My plan on Monday evening was to walk the park until sunset and maybe see owls and bobcats, or at least coyotes, but I was thwarted by yellow flies. They were biting hard, despite my DEET. So I left before it got dark and the rest of the bugs came out. But in the time I was there, I managed to see a Northern Flicker. Finally! I think it was because I was wearing my lucky flicker shirt. Or, more likely because I played a flicker recording. When it heard me, the flicker came tearing across the sandhill and circled around to see who this invader was. I felt a little bad disturbing it, but I have been looking for a couple weeks and I just had to call it.
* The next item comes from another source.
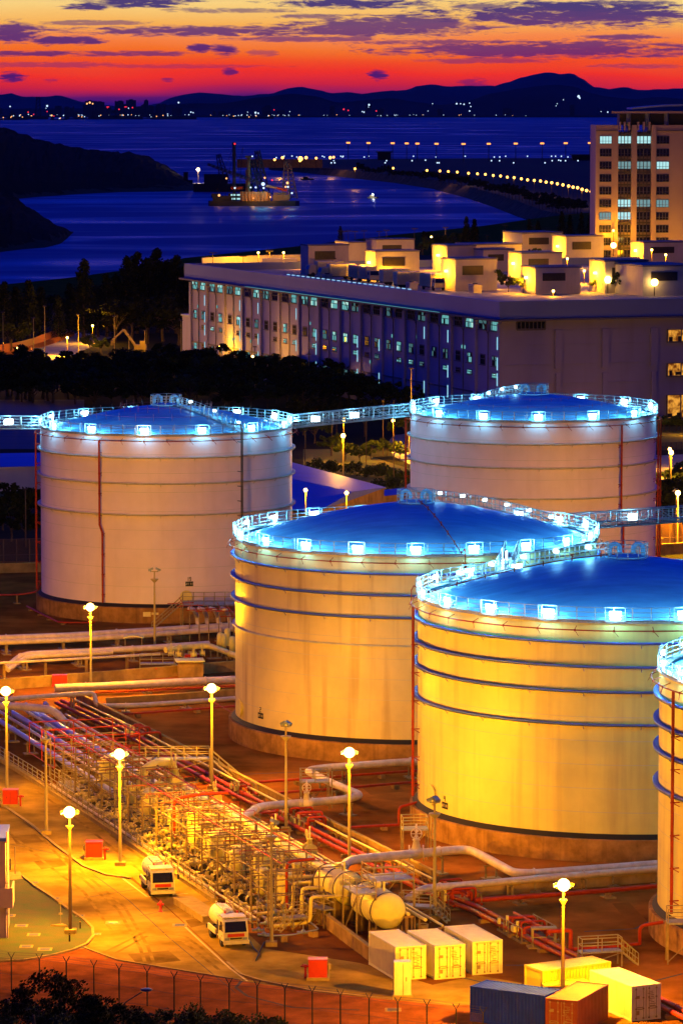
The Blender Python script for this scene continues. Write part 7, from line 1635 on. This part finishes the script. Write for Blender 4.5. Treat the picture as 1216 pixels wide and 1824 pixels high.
# dark left fence wall and fence posts behind the tanks
def lowfence(label, px, h, n):
    P = [G(x, y) for x, y in px]; o = P[0]; T = thing('mesh_fence', label, 'fence', o); b = MB()
    for a, c in zip(P, P[1:]):
        for i in range(n+1): q = a+(c-a)*i/n-o; b.bar(q, q+Vector((0, 0, h)), .12)
        b.bar(a-o+Vector((0, 0, h)), c-o+Vector((0, 0, h)), .05); b.bar(a-o+Vector((0, 0, h*.5)), c-o+Vector((0, 0, h*.5)), .05)
    b.build('post', M['poled'], T)
    b = MB()
    for a, c in zip(P, P[1:]): a, c = a-o, c-o; b.add([a, c, c+Vector((0, 0, h)), a+Vector((0, 0, h))], [(0, 1, 2, 3)])
    b.build('mesh', fm, T)
lowfence('mesh fence on the far wall at the left edge', [(-40, 1018), (76, 1015)], 4.5, 5)
lowfence('mesh fence on the far wall right of the back tank', [(1168, 986), (1240, 982)], 4.5, 3)
lowfence('railing along the lit street at the right edge', [(1168, 802), (1240, 799)], 1.4, 8)
for i, (x, yt, yb) in enumerate(((46, 870, 975), (96, 872, 980), (543, 765, 830), (591, 745, 812), (652, 742, 848), (682, 712, 812), (701, 712, 868), (1203, 870, 970))):
    p = G(x, yb); h = (yb-yt)/(F/p.y); T = thing('tall_pole', '%s slim bare pole standing behind the tanks' % nth(i), 'pole', p, 0, 'slim poles behind the tanks'); b = MB(); b.tube([(0, 0, 0), (0, 0, h)], .1, 6); b.build('pole', M['poled'], T); b = MB(); b.box((0, 0, h), (.5, .3, .15)); b.build('cap', M['dark'], T)
# excavator silhouette
T = thing('excavator', 'excavator with its arm folded on the dark ground left of the warehouse', 'excavator', G(250, 628)); b = MB(); b.box((0, 0, 1.4), (3.2, 2.6, 1.6)); b.box((.6, -.6, 2.6), (1.3, 1.2, 1.2)); b.build('body', M['mark'], T); b = MB(); b.box((0, -1.2, .45), (4, .6, .9)); b.box((0, 1.2, .45), (4, .6, .9)); b.build('track', M['dark'], T); b = MB(); b.bar((-1.4, 0, 2), (-4.4, 0, 6.2), .5); b.bar((-4.4, 0, 6.2), (-7.4, 0, 3.4), .4); b.box((-7.4, 0, 2.6), (1, 1, 1.2)); b.build('arm', M['mark'], T)
light('work_light', SOD, 500, T, (2, -3, 4), .3)

# ------------------------------------------------ dredger barge in the bay
def lattice(b, a, c, w0, w1, n=8, th=.35):
    a, c = Vector(a), Vector(c); d = (c-a).normalized(); s1 = d.orthogonal().normalized(); s2 = d.cross(s1); prev = None
    for i in range(n+1):
        p = a+(c-a)*i/n; w_ = w0+(w1-w0)*i/n; q = [p+s1*w_+s2*w_, p+s1*w_-s2*w_, p-s1*w_-s2*w_, p-s1*w_+s2*w_]
        if prev:
            for k in range(4): b.bar(prev[k], q[k], th); b.bar(prev[k], q[(k+1) % 4], th*.7)
        prev = q
dh = mat('barge_hull', (.015, .012, .02), .7, 0, .2, .1); dbuff = mat('barge_deckhouse', (.22, .11, .04), .7, 0, .2, .2); drst = mat('barge_steel', (.20, .11, .07), .7, 0, .2, .2); dcr = mat('barge_crane_dark', (.025, .02, .035), .7, 0, .2, .2)
bo = G(452, 366, SEA); K = 2.43                       # px per metre there
BG = thing('dredger_barge', 'lit crane dredger barge with tall masts anchored in the bay', 'barge', bo)
X_ = lambda x: (x-452)/K; Z_ = lambda y: (366-y)/K
b = MB(); b.prism([(X_(374), -8), (X_(526), -8), (X_(533), 0), (X_(526), 8), (X_(374), 8), (X_(371), 0)], 0, 3.6); b.build('hull', dh, BG)
b = MB(); [b.tube([(X_(x), -7, 3.6), (X_(x), -7, 10.5)], 1.7, 10) for x in range(432, 478, 6)]; b.box((X_(455), 0, 6.5), (22, 12, 5.6)); b.build('hopper', dbuff, BG)
b = MB(); b.box((X_(500), 0, 6.0), (12, 9, 4.2)); b.box((X_(498), 0, 9), (9, 6, 1.2)); b.build('deckhouse', dbuff, BG)
b = MB(); b.box((X_(418), 0, 6.5), (9, 8, 5)); b.box((X_(396), 0, 5.5), (14, 9, 3.6)); b.box((X_(384), 0, 7.5), (6, 6, 3)); b.build('wheelhouse', dh, BG)
b = MB(); [b.box((X_(x), -4.2, z), (1.4, .3, 1.2)) for x in (413, 418, 424, 427) for z in (5.2, 8.0)]; b.build('wheelhouse_window', gl1, BG)
b = MB(); b.tube([(X_(443), 0, 3), (X_(443), 0, Z_(280))], 1.3, 8); b.tube([(X_(439), 1, 3), (X_(439), 1, Z_(302))], .7, 8); b.box((X_(443), 0, Z_(279)), (5, 2, 1.6)); b.build('spud_mast', dbuff, BG)
b = MB(); b.tube([(X_(417), 3, 3), (X_(417), 3, Z_(256))], 1.2, 8); b.box((X_(417), 3, Z_(256)), (3, 2, 2)); b.build('tall_mast', dcr, BG)
b = MB(); lattice(b, (X_(470), 4, 8), (X_(458), 4, Z_(268)), 3.0, 1.2, 9, .6); lattice(b, (X_(462), 5, 8), (X_(448), 5, Z_(285)), 3.0, 1.2, 8, .5); b.bar((X_(458), 4, Z_(268)), (X_(470), 4, Z_(310)), .6); b.build('lattice_tower', dcr, BG)
b = MB(); lattice(b, (X_(516), 0, 5), (X_(512), 0, Z_(290)), 4.0, 1.6, 9, .6); b.box((X_(512), 0, Z_(290)), (4, 3, 3)); b.build('gantry_tower', drst, BG)
b = MB(); lattice(b, (X_(470), -3, Z_(328)), (X_(370), -3, Z_(292)), .9, .5, 14, .35); b.build('long_boom', dcr, BG)
b = MB(); b.tube([(X_(474), -6, Z_(330)), (X_(493), -6, Z_(334))], .9, 8); b.build('boom_section', dbuff, BG); b = MB(); b.tube([(X_(493), -6, Z_(334)), (X_(511), -6, Z_(339))], .9, 8); b.build('red_boom_section', M['redpipe'], BG)
b = MB(); [b.bar((X_(417), 3, Z_(258)), (X_(x), 0, 4), .18) for x in (380, 436, 400)]; [b.bar((X_(433), 0, Z_(262)), (X_(x), 0, 4), .2) for x in (405, 424)]; [b.bar((X_(512), 0, Z_(292)), (X_(x), 0, 6), .2) for x in (530, 480)]; b.build('rigging', dcr, BG)
b = MB(); b.prism([(X_(412), -4), (X_(432), -4), (X_(434), -2), (X_(412), -2)], 12, 14); b.build('lifeboat', M['redpipe'], BG)
for x, y, m_, r, e, c_ in ((469, 327, lw, 1.7, 9000, LED), (470, 334, lw, 1.0, 0, 0), (456, 333, lw, .9, 2500, LED), (447, 333, lw, .8, 0, 0), (472, 316, ly, .9, 0, 0), (419, 334, lw, .9, 2500, SOD), (512, 325, ly, 1.2, 6000, SOD), (509, 332, ly, .9, 0, 0), (513, 332, lw, .9, 0, 0), (520, 343, lw, .9, 3000, LED), (391, 347, ly, 1.1, 3000, SOD), (419, 256, lr, .9, 0, 0), (485, 320, lr, .8, 0, 0), (450, 278, lw, .7, 0, 0), (404, 317, ly, .8, 0, 0), (452, 352, ly, .5, 6000, SOD), (482, 350, ly, .8, 6000, SOD)):
    b = MB(); b.ball((X_(x), -9.5, Z_(y)), r*.8, 8, 5); b.build('work_lamp', m_, BG)
    if e: light('work_light', c_, e*.45, BG, (X_(x), -14, Z_(y)), 1)
# second dark barge behind, point with quay lamp
B2 = thing('work_barge', 'dark flat work barge lying behind the dredger', 'barge', G(395, 341, SEA)); b = MB(); b.prism([(-24, -5), (26, -5), (26, 5), (-24, 5)], 0, 7); b.build('hull', dh, B2); b = MB(); b.box((-5, 0, 11), (20, 8, 8)); lattice(b, (3, 0, 7), (-3, 0, 32), 3, 1.2, 6, .5); b.build('superstructure', dcr, B2)
QL = thing('quay_floodlight', 'brilliant floodlight mast on the point left of the dredger', 'lamp', G(353, 325, SEA)); b = MB(); b.tube([(0, 0, 0), (0, 0, 12)], .4, 6); b.build('pole', M['dark'], QL); b = MB(); b.ball((0, 0, 12.5), 1.7, 10, 6); b.build('lamp_head', glow('quay_bright', (1, .60, .25), 12), QL); light('quay_light', (1, .7, .4), 40000, QL, (0, -5, 12), 1.5)
Q2 = thing('quay_lamp', 'small lamp beside the dark mooring post on the point', 'lamp', G(336, 334, SEA)); b = MB(); b.tube([(0, 0, 0), (0, 0, 6)], .3, 6); b.build('pole', M['dark'], Q2); b = MB(); b.ball((0, 0, 6), 1.0, 8, 5); b.build('lamp_head', ly, Q2)
MP = thing('mooring_tower', 'short dark mooring tower at the tip of the headland', 'tower', G(331, 334, SEA)); b = MB(); b.box((0, 0, 7), (4, 4, 14)); b.box((3, 0, 4), (6, 4, 6)); b.build('tower', dcr, MP)
SB_ = thing('small_boat', 'small brightly lit boat alone in the middle of the bay', 'boat', G(663, 353, SEA), .3); b = MB(); b.prism([(-4, -1.3), (3, -1.3), (5, 0), (3, 1.3), (-4, 1.3)], 0, 1.2); b.build('hull', M['mark'], SB_); b = MB(); b.box((-.5, 0, 2.0), (3.5, 2, 1.6)); b.build('cabin', M['mark'], SB_); b = MB(); b.ball((0, -1, 3.2), .7, 8, 5); b.build('work_lamp', glow('boat_lamp', (.7, .85, 1), 8), SB_); light('boat_light', (.8, .9, 1), 700, SB_, (0, -3, 3), .5)
SB2 = thing('small_boat', 'small dark boat moored near the tip of the sea wall', 'boat', G(546, 320, SEA), 0); b = MB(); b.prism([(-6, -1.6), (5, -1.6), (7, 0), (5, 1.6), (-6, 1.6)], 0, 1.6); b.build('hull', dh, SB2); b = MB(); b.box((-1, 0, 2.4), (5, 2.4, 1.8)); b.build('cabin', dcr, SB2)
# airliner trail is left out (a light streak, not a thing)

# ================================================================== AIR
hz_ = bpy.data.materials.new('haze_air'); hz_.use_nodes = True; t = hz_.node_tree; t.nodes.clear(); pv = t.nodes.new('ShaderNodeVolumePrincipled'); om = t.nodes.new('ShaderNodeOutputMaterial'); t.links.new(pv.outputs[0], om.inputs['Volume'])
pv.inputs['Color'].default_value = (.80, .84, .95, 1); pv.inputs['Density'].default_value = 0.5e-5; pv.inputs['Anisotropy'].default_value = 0.2
b = MB(); b.box((0, 15900, 170), (23600, 32400, 362)); o = b.build('haze', hz_); o['kind'] = 'stuff'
Wearing My Lucky Flicker Shirt! (From Target, FYI)

I also saw a lot of deer. The herd at Morningside is large and healthy. At least twice, in different sections of the park, I was startled by a snorting deer. They sound to me like they are coughing, and it's not scary, but sometimes I mistake the sound for another person and it can be a surprise. I counted about 10 deer in total.

Velvet Antlers

Just as I was nearing the NE sandhill area, I saw a Gopher Tortoise grazing on the path. At last! It has been a very long time since I've seen one at Morningside. I was starting to worry. It saw me and ran back to the safety of the tall grass. They can move faster than you'd think for a creature with such short legs.

Gopher Tortoise Running

I looped around the sandhill and saw that the vegetation is growing back quickly after the prescribed burn of about a month ago. The Paw Paw is flowering and it's almost hard to see where the Wiregrass was burned back. I love how the pines look in fire maintained sandhill. It is a beautiful habitat.

Slimleaf Paw Paw (Asimina angustifolia)

Twinflower (Dyschoriste oblongifolia)

Wiregrass (See the blackened base?)

Life in the Lovely Sandhill

From there I walked over to the Education Building, listening for Yellow Throated Vireos. I didn't hear any, though the White Eyed Vireos, Towhees, Red Headed Woodpeckers and Brown Nuthatches were all quite vocal.

Red Banded Hairstreak on Sowthistle

Red Headed Woodpecker Diving

Carolina False Vervain (Stylodon carneum)

A trip through the Cypress Dome did not yield any new birds but I remembered to look up and saw the beautiful tops of the Cypress Trees. I'm glad I spent the evening at Morningside.